Les plus récentes annonces s’ajoutent donc à une situation déjà passablement glauque. Le Cégep a confirmé aujourd’hui une information qui nous avait été transmise officieusement : pour Rosemont, l’effort demandé s’élève à 3,3M$. Ces coupures auront inévitablement un impact sur l’enseignement et sur les services aux étudiant·es.  

Par ailleurs, la situation des profs est un peu particulière. Le régime financier des cégeps et la convention collective verrouillent la majeure partie du financement des ressources enseignantes. Les efforts de compression exigés par le Conseil du trésor et le ministère de l’Enseignement supérieur ne peuvent conduire à une réduction de cette partie des ETC enseignants. Cela ne signifie cependant pas qu’il n’y aura pas d’impacts, directs comme indirects. Si la majeure partie des ETC est protégée par la convention collective, il existe bien d’autres sources de financement qui permettent de générer de la tâche enseignante. Ces sommes pourraient disparaître ou être réduites. Parmi les exemples, mentionnons la suspension du financement pour la recherche à partir du PART ou les possibles coupures des ressources dans les annexes de financement non-conventionnées, comme celles qui soutiennent les mesures du PARES. Autre objet de préoccupation, le Cégep nous a annoncé ne pas souhaiter investir l’entièreté des ressources de la « colonne D » (voir la clause 8-5.06 de la convention collective) dans le projet de répartition de 2025-2026, pour aider à atténuer la pression sur le plafond d’heures rémunérées. Si le nombre d’ETC de la colonne D est limité (2,54 ETC/année) et que ces ressources peuvent être reportées d’une année à l’autre, vous comprenez que cela soulève tout de même des préoccupations en matière d’emploi. Des projets devront-ils être mis sur la glace ? Nous sera-t-il demandé de faire plus avec moins ? 

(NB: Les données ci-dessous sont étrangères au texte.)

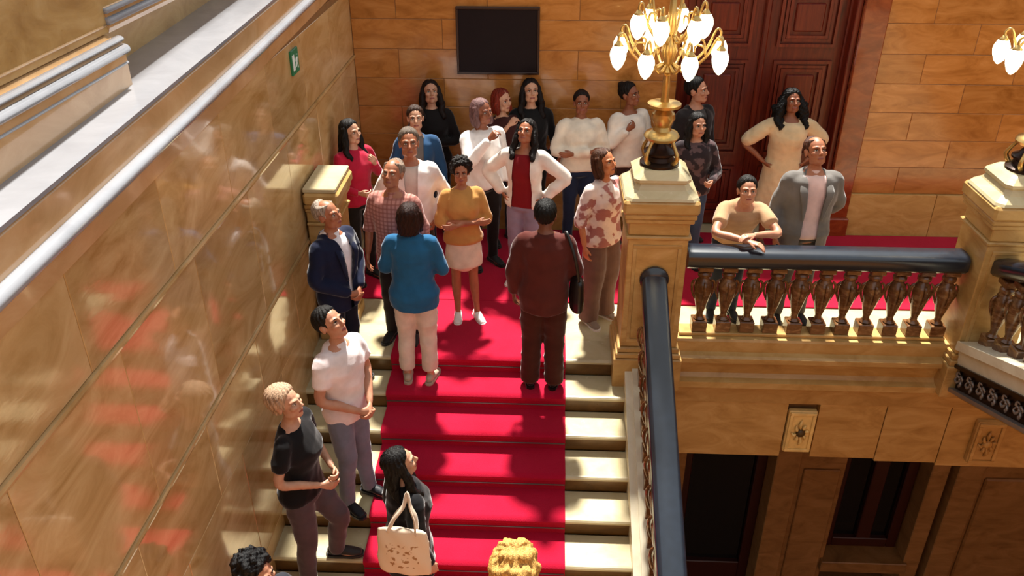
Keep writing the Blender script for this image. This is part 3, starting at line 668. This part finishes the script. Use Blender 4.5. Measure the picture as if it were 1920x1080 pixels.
def person(label, loc, h, face, top, bottom, hair, hairc, skin, fem=True, arms=('down', 'down'), head=(0, 0), lean=0, shoes=('222222', 'low'), legs=None, jacket=None, bend=None, group=None, vox=.0135, wide=1.0, rawarms=None, hairk=1.0):
    s = h/1.75
    P = empty('person', loc, math.radians(face)); tag(P, label, 'person')
    if group: P['group'] = group
    hip = np.array([0, 0, .93]); RL = rotm('X', math.radians(lean))
    def L(p): p = np.array(p, float); return hip+RL@(p-hip)
    tor = [list(q) for q in (TOR_F if fem else TOR_M)]
    for q in tor: q[1] *= wide; q[2] *= wide
    def torso(g, off, z0, z1, flare=0, inner=1.0, top_in=True):
        P_, R_ = [], []
        zs = [q[0] for q in tor]
        ks = sorted(set([z0, z1]+[z for z in zs if z0 < z < z1]))
        for z in ks:
            a = [np.interp(z, zs, [q[i] for q in tor]) for i in (1, 2, 3)]
            if z < zs[0]: a = [tor[0][1], tor[0][2], tor[0][3]]
            e = off+flare*max(0, (1.25-z))
            if z > 1.42: e = off*.6
            P_.append(L((0, a[2], z))); R_.append((a[0]+e, a[1]+e))
        g.tube(P_, R_, 20, 3)
    legs_ = legs or [((.095, -.02, .49), (.105, .015, .085)), ((.095, -.02, .49), (.105, .015, .085))]
    LG = []
    for sd, (kn, an) in zip((-1, 1), legs_): LG.append(((sd*.085, .0, .90), (sd*kn[0], kn[1], kn[2]), (sd*an[0], an[1], an[2])))
    AR = []
    for i, sd in enumerate((-1, 1)):
        if rawarms: el, wr, pn, hd = rawarms[i]; AR.append((L((sd*.165*wide, .004, 1.40)), np.array(el), np.array(wr), np.array(pn), hd, sd)); continue
        el, wr, pn, hd = ARMS[arms[i]] if isinstance(arms[i], str) else arms[i]
        ft = np.array([sd, 1, 1])
        AR.append((L((sd*.165*wide, .004, 1.40)), L(np.array(el)*ft*np.array([1+(wide-1)*.6, 1, 1])), L(np.array(wr)*ft), RL@(np.array(pn)*ft), hd, sd))
    # crossed arms: put one forearm over the other
    if arms[0] == 'crossed' and arms[1] == 'crossed' and not rawarms:
        a = list(AR[0]); a[2] = a[2]+np.array([0, -.035, .035]); AR[0] = tuple(a)
    # ---- body
    g = Geo(); torso(g, -.006, .84, 1.49)
    nk0, nk1 = L((0, .016, 1.45)), L((0, .0, 1.56)); g.tube([nk0, nk1], [.056 if not fem else .049, .05 if not fem else .045], 12, 3)
    for sh, el, wr, pn, hd, sd in AR:
        k = 1 if not fem else .88; inn = L((sd*.08, .01, 1.40)); mid = el*.55+wr*.45
        g.tube([inn, sh, sh*.5+el*.5, el, mid, wr], [.055*k, .054*k, .046*k, .039*k, .038*k, .0265*k], 12, 3)
    for hp, kn, an in LG:
        hp, kn, an = map(np.array, (hp, kn, an)); calf = kn*.68+an*.32+np.array([0, .018, 0])
        g.tube([hp+np.array([0, 0, .05]), hp*.85+kn*.15, hp*.4+kn*.6, kn, calf, kn*.2+an*.8, an-np.array([0, 0, .02])], [.085, .084, .064, .052, .053, .036, .034], 12, 3)
        g.tube([an+np.array([0, .02, -.03]), an+np.array([0, -.05, -.045]), an+np.array([0, -.14, -.06])], [.032, .032, .022], 10, 3)
    v, f, n = remesh(g.v, g.f, .017, 3)
    B = Geo(); B.add(v, f, 0)
    HR = rotm('Z', math.radians(head[0]))@rotm('X', -math.radians(head[1]))
    piv = L((0, .012, 1.535)); hs_ = 1.02 if fem else 1.06
    def H(v_): return (np.asarray(v_)*hs_+np.array([0, -.016, .095]))@HR.T+piv
    hd_ = HEADS[fem]; B.add(H(hd_.v), hd_.f, hd_.m)
    for sh, el, wr, pn, hd, sd in AR:
        u = wr-el; u /= np.linalg.norm(u); pn = pn/np.linalg.norm(pn)
        if hd.startswith('in'): hd = 'grip'
        nn = pn-u*(pn@u); nn /= np.linalg.norm(nn); w = np.cross(u, nn); pref = np.array([0, -1, .6])
        if w@pref < 0: w = -w
        hv, hf = HANDS[hd]; M = np.stack([w, -nn, u], 1); k = 1 if not fem else .9
        hv2 = hv*k@M.T+wr; B.add(hv2, hf if np.linalg.det(M) > 0 else [q[::-1] for q in hf], 0)
    hm = hairmat('hair_'+hairc, hairc); sk = skinmat('skin_'+skin, skin)
    mesh_obj('body', B.v*s, B.f, [sk, LIPS, EYEW, IRIS, hm], P, True, mi=B.m)
    # ---- hair
    if hair:
        if hair not in HAIRS: HAIRS[hair] = hair_geo(hair)
        hv, hf = HAIRS[hair]; mesh_obj('hair', H((hv-np.array([0, .02, .0]))*hairk+np.array([0, .02, .0]))*s, hf, hm, P, True)
    # ---- clothes
    seed = np.random.RandomState(abs(hash(label)) % 1000 if False else (len(label)*37+int(h*1000)) % 9999)
    def finish(g, name, mat, folds=.004, cut=None, smooth=4, vx=None, edge=None):
        v, f, n = remesh(g.v, g.f, vx or vox, smooth)
        d = np.zeros(len(v))
        for i in range(5):
            k = seed.normal(size=3); k /= np.linalg.norm(k); fr = seed.uniform(14, 60); d += (1-2*np.abs(np.sin(v@k*fr*.6+seed.uniform(0, 6)+1.5*np.sin(v[:, 2]*9+i))))/(1+fr/30)
        v = v+n*(d*folds*.95)[:, None]
        if cut is not None:
            c = np.array([v[list(q)].mean(0) for q in f]); c = (c-hip)@RL+hip; keep = ~cut(c[:, 0], c[:, 1], c[:, 2]); f = [q for q, k in zip(f, keep) if k]
            if edge is not None:
                ec = {}
                for q in f:
                    for a_, b_ in zip(q, q[1:]+q[:1]): e_ = (min(a_, b_), max(a_, b_)); ec[e_] = ec.get(e_, 0)+1
                bv = np.array(sorted({i for e_, c_ in ec.items() if c_ == 1 for i in e_}), int)
                if len(bv):
                    u = (v[bv]-hip)@RL+hip; tx = edge(u[:, 2]); ok = (abs(abs(u[:, 0])-tx) < .02); u[ok, 0] = np.sign(u[ok, 0])*tx[ok]; v[bv] = (u-hip)@RL.T+hip
        return mesh_obj(name, v*s, f, mat, P, True)
    def sleeves(g, off, length, k=1.0):
        for sh, el, wr, pn, hd, sd in AR:
            kk = k*(1 if not fem else .92); inn = L((sd*.09, .008, 1.395))
            if length == 'short':
                e = sh*.40+el*.60; g.tube([inn, sh, e], [.064*kk, (.066+off*.5)*kk, (.062+off)*kk], 14, 4)
            elif length == 'elbow':
                e = el*.8+wr*.2; g.tube([inn, sh, sh*.4+el*.6, el, e], [.064*kk, (.066+off*.5)*kk, (.06+off)*kk, (.056+off)*kk, (.058+off)*kk], 14, 4)
            elif length == 'long':
                e = wr*.93+el*.07; mid = el*.5+wr*.5; g.tube([inn, sh, sh*.5+el*.5, el, mid, e], [.064*kk, (.064+off*.6)*kk, (.054+off)*kk, (.048+off)*kk, (.043+off)*kk, (.036+off*.8)*kk], 14, 4)
            elif length == 'puff':
                e = el*.95+wr*.05; g.tube([inn, sh, sh*.55+el*.45, sh*.2+el*.8, e], [.065, .075, .085, .08, .055], 14, 4)
    def top_piece(d, name=None):
        g = Geo(); off = d.get('off', .022)
        torso(g, off, d.get('hem', .88), d.get('neck', 1.455), d.get('flare', .02))
        if d.get('sleeve', 'long') != 'none': sleeves(g, d.get('soff', .006), d.get('sleeve', 'long'))
        if d.get('skirt'):
            zs, hemr = d['skirt']; wz = 1.04
            g.tube([(0, 0, wz+.04), (0, .0, .92), (0, .0, .75), (0, -.01, zs)], [(.155, .12), (.20, .155), (.225, .18), (hemr, hemr*.78)], 24, 4)
        if d.get('collar'):
            c0, c1 = L((0, .012, 1.44)), L((0, .004, 1.495)); g.tube([c0, c1], [(.075, .072), (.066, .064)], 16, 3)
        op = d.get('open'); cut = None
        if op is not None:
            ow, ov = op     # half width at hem, half width at the chest
            cut = lambda x, y, z: (abs(x) < np.interp(z, [.8, 1.1, 1.38, 1.6], [ow, ow*.9, ov, ov+.02])) & (y < -.01) & (z > .3) & (np.abs(x) < .17)
            cut0 = cut; armmask = lambda x, y, z: cut0(x, y, z) & ((z > 1.19) | (y < -.05))
        o = finish(g, name or d['name'], d['mat'], d.get('folds', .004), cut, edge=(None if op is None else (lambda z: np.interp(z, [.8, 1.1, 1.38, 1.6], [op[0], op[0]*.9, op[1], op[1]+.02]))))
        if d.get('buttons'):
            for i in range(4):
                z = 1.32-i*.1; bb = Geo().ell(L((0, -(np.interp(z, [q[0] for q in tor], [q[2] for q in tor])+off+d.get('flare', .02)*max(0, 1.25-z)+.002), z)), (.007, .004, .007), 0, 8, 6); mesh_obj('button', bb.v*s, bb.f, IRIS, o, True)
        return o
    if jacket: top = dict(top); top['folds'] = .001; top['off'] = .014; top['sleeve'] = 'none'
    top_piece(top)
    if jacket: 
        jo = top_piece(jacket)
        if jacket.get('lapel'):
            for sd in (-1, 1):
                lg = Geo(); ow, ov = jacket['open']
                def yz(z): return -(np.interp(z, [q[0] for q in tor], [q[2]-q[3] for q in tor])+jacket.get('off', .02)+jacket.get('flare', .02)*max(0, 1.25-z)+.004)
                pts = [L((sd*(ow*.9+.012), yz(1.08), 1.08)), L((sd*(ov*.8+.03), yz(1.22), 1.22)), L((sd*(ov+.035), yz(1.34), 1.34)), L((sd*(ov+.02), -.062, 1.43)), L((sd*.055, .0, 1.485))]
                lg.tube(pts, [(.006, .006), (.022, .007), (.034, .007), (.024, .009), (.012, .012)], 10, 4); mesh_obj('lapel', lg.v*s, lg.f, jacket['mat'], jo, True)
    if bottom:
        g = Geo(); kind = bottom.get('kind', 'trousers'); w = bottom.get('w', 1.0)
        if kind == 'trousers' or kind == 'shorts':
            g.tube([L((0, .004, 1.04)), (0, .006, .95), (0, .006, .86)], [(tor[2][1]+.002, tor[2][2]+.002), (tor[1][1]+.010, tor[1][2]+.010), (tor[0][1]+.012, tor[0][2]+.018)], 20, 3)
            for hp, kn, an in LG:
                hp, kn, an = map(np.array, (hp, kn, an)); c = bottom.get('crop', 0); e = an*(1-c)+kn*c+np.array([0, .004, -.028*(c == 0)])
                if kind == 'shorts': e = kn*.8+hp*.2; g.tube([hp+np.array([0, 0, .03]), hp*.6+kn*.4, e], [.098, .094, .09], 14, 4); continue
                g.tube([hp+np.array([0, 0, .03]), hp*.75+kn*.25, hp*.35+kn*.65, kn, kn*.6+an*.4+np.array([0, .01, 0]), e], [.097, .097*w**.5, .08*w, .068*w, .064*w, bottom.get('cuff', .054)*w], 14, 4)
        elif kind == 'skirt':
            zs, hr = bottom['skirt']; g.tube([(0, 0, 1.06), (0, 0, .93), (0, 0, .78), (0, -.005, zs)], [(.135, .10), (.176, .124), (.192, .142), (hr, hr*.8)], 22, 4)
        finish(g, bottom['name'], bottom['mat'], .0035)
    # ---- shoes
    sm = cloth('shoe_'+shoes[0], shoes[0], rough=.5)
    for i, (hp, kn, an) in enumerate(LG):
        an = np.array(an); yaw = (-1, 1)[i]*.18; c, s2 = math.cos(yaw), math.sin(yaw)
        def A(q): return an+np.array([q[0]*c-q[1]*s2, q[0]*s2+q[1]*c, q[2]])
        g = Geo(); g.tube([A((0, .062, -.045)), A((0, .03, -.034)), A((0, -.05, -.038)), A((0, -.12, -.052)), A((0, -.172, -.060))], [(.028, .030), (.036, .042), (.043, .034), (.046, .024), (.032, .016)], 14, 4)
        if shoes[1] != 'low': g.tube([A((0, .012, .05)), A((0, .012, -.03))], [.044, .046], 14, 2)
        v, f, n = remesh(g.v, g.f, .008, 2); v[:, 2] = np.maximum(v[:, 2], an[2]-.073); so = mesh_obj('shoe', v*s, f, sm, P, True)
        q = Geo(); ring = [(.034, .07), (.04, .02), (.043, -.05), (.050, -.11), (.042, -.165), (.018, -.192), (-.018, -.192), (-.040, -.165), (-.048, -.11), (-.042, -.05), (-.04, .02), (-.034, .07), (-.012, .088), (.012, .088)]
        m_ = len(ring); q.add([A((a, b2, -.085)) for a, b2 in ring]+[A((a, b2, -.064)) for a, b2 in ring], [(k, (k+1) % m_, m_+(k+1) % m_, m_+k) for k in range(m_)]+[tuple(range(m_))[::-1], tuple(range(m_, 2*m_))])
        mesh_obj('sole', q.v*s, q.f, cloth('sole_'+shoes[2], shoes[2], rough=.6) if len(shoes) > 2 else sm, so)
    return P
def C_(n, c, **k): return cloth(n, c, **k)
def tee(n, c, **k): d = dict(name='shirt', mat=C_(n, c), sleeve='short'); d.update(k); return d
def trou(n, c, **k): d = dict(name='trousers', mat=C_(n, c)); d.update(k); return d
SK1, SK2, SK3, SK4, SK5 = 'b98468', 'a5694a', '8a5236', '7a4a34', 'c49478'
BLK = '0d0907'
def stz(k): return -k*r+.013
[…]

Mentionnons aussi un autre impact pervers de la manière dont le gouvernement applique les mesures de contrôle budgétaire. Nous assistons à une hausse de la population étudiante dans le réseau collégial. En vertu du régime de financement des cégeps, plus particulièrement les dispositions qui portent sur le financement des ressources enseignantes, le nombre d’ETC générés pour l’enseignement augmente. Cela n’a cependant pas d’impact sur le plafond d’heures rémunérées que les établissements doivent respecter. Donc, la proportion des heures consacrées aux enseignant·es augmente, entraînant un besoin équivalent de compression dans les heures des autres catégories de personnel. Outre la solidarité avec nos camarades, nous décrions le fait que cela mette en péril les services aux étudiant·es, alors même que leur nombre croît.